The Painted Desert. Petrified Forest National Park.
I woke up in a tremendous amount of pain. My feet and legs were sore and stiff. My toes looked a little less like hamburger, but were still a raw red color. The only good news was that my chills had passed. Still, I was in no condition to do much sightseeing.
Fortunately, we weren’t going to be doing much of that. The plan was to spend most of the day driving to Albuquerque. While I usually don’t relish the idea of a six-hour drive, I was glad that I would be able to give my feet a chance to rest.
We checked out of the Holiday Inn. I was happy with our stay there. I liked the fact that the hotel had very easy access to the freeway, yet was also a short drive to downtown. The room itself was the standard Holiday Inn quality. However, the decline in tourism after September 11th had reduced the rate to $65/night for our non-smoking room with a king-sized bed. Even if the rate had been higher, I’d still recommend staying at Flagstaff’s Holiday Inn.
We drove into downtown to get some breakfast before heading out. Instead of going back to La Bellavia, we decided to try Macy’s again. The crowds that were there the previous morning were gone, so we went in. I knew that this would be an interesting experience, because the menu looked like an advertisement for culinary political correctness. All of the pastries were made with refined wheat, the coffee was brewed from beans picked at a cooperative, and the “cheese” was actually a soy based product so as to not upset any vegans. While the food definitely had a socialist bent, the prices showed that the owners knew all about capitalism. A raspberry danish and cup of hot chocolate were $5.50. Despite the good sized portions, Macy’s was too trendy and overpriced for me.

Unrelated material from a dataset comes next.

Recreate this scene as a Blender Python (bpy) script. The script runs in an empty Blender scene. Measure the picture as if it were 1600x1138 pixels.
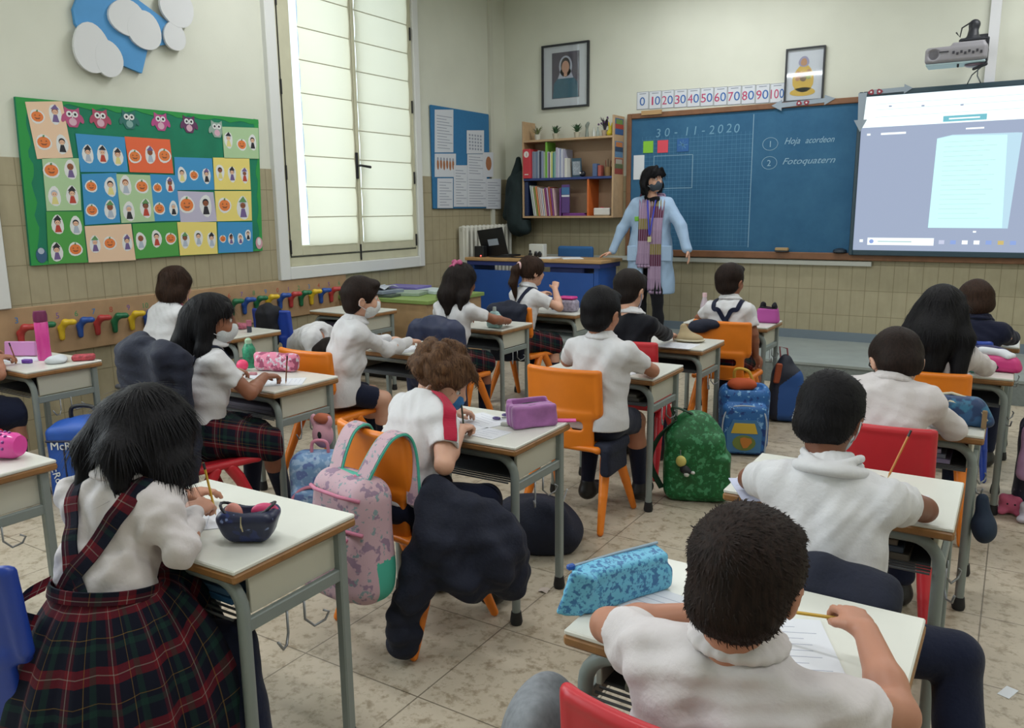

I’d recommend going to La Bellavia next door, where one gets the same portions at smaller prices with no political commentary.
After breakfast, we drove down the street to Northern Arizona University to pick up some college attire. Then, it was back on to Highway 40 for the trip to Albuquerque. It didn’t take long before the pine forest around Flagstaff gave way to the high desert terrain typical of the rest of Arizona. We were about an hour east of Flagstaff when we saw a sign pointing the way to the Petrified Forest National Park. Dianne said that she wanted to stop to see the different trees. I was a little more reluctant, because I’d seen a few pieces of petrified wood before. Still, I didn’t think it would hurt to stop because we weren’t on any deadline to get to Albuquerque. So, we pulled off of Highway 40 at Holbrook and went to the park. We spent about an hour and a half exploring the attraction.
We got back on Highway 40 and continued our slow trek to Albuquerque. I think that Highway 40 gives the best sense of the vastness of the Western United States. It seems like the road goes on forever though with very little to disrupt it. Dianne had never experienced that, so it was fun watching her see it for the first time. But, even for someone who’s been through it a couple of times, it still makes a powerful impression.
Most of the drive from the Petrified Forest National Park to Albuquerque was fairly uneventful. The only variation from the “uneventfulness” was a wreck on Highway 40 just west of Albuquerque. In order to avoid the wreck, we took a detour through the town of San Miguel Ignacio. This town is part of an Indian pueblo. The view of how the folks in this town lived was a little surprising. It was clear that there is a lot of poverty in the area. The streets were dirt, and the stores (what few there were) looked rather run down. Yet, a sense of pride could be found amidst the rubble. The schools looked very clean, while the houses were relatively well maintained. Still, it was pretty clear that this town was substandard when compared to other parts of New Mexico. It truly was eye opening.
We made it into Albuquerque just after sunset. It didn’t take us long to find the Holiday Inn near the intersection of Highways 40 and 85. As was the case in Flagstaff, there were plenty of room at the Albuquerque Holiday Inn, thanks to September 11th related fears. But, these fears turned out to be especially advantageous for us, because it kept away people who would’ve been in town for the Albuquerque Balloon Fiesta. With most of the crowd away, we were able to get a room just a couple of days before our trip. We were later told that we were very lucky because most rooms in Albuquerque are booked a couple of months in advance during the Balloon Fiesta week. The depressed demand again translated into a lower room price. Our room with a king sized bed cost us $89/night.
After unpacking, we headed off to grab some dinner. Lonely Planet suggested that some of Albuquerque’s best restaurants were on Central Avenue. So, that’s where we went. After window shopping past several restaurants, we decided to eat at Il Vicino. Il Vicino is noted for their outstanding pizzas, which are made with some unique toppings. I have to agree with this assessment. I had a four cheese pizza that was simply fantastic. Best of all, it only cost $6.95 for a personal sized pizza. The only downside to Il Vicino is that it is very popular. Thus, one may have to wait to get a seat. But, the wait is worth it. I highly recommend Il Vicino.
Having thoroughly enjoyed our dinner, we finished strolling around Central Avenue. However, my feet were once again throbbing, so we cut short our walk and headed back to the hotel. After a brief talk about what to visit the next day, we went to bed.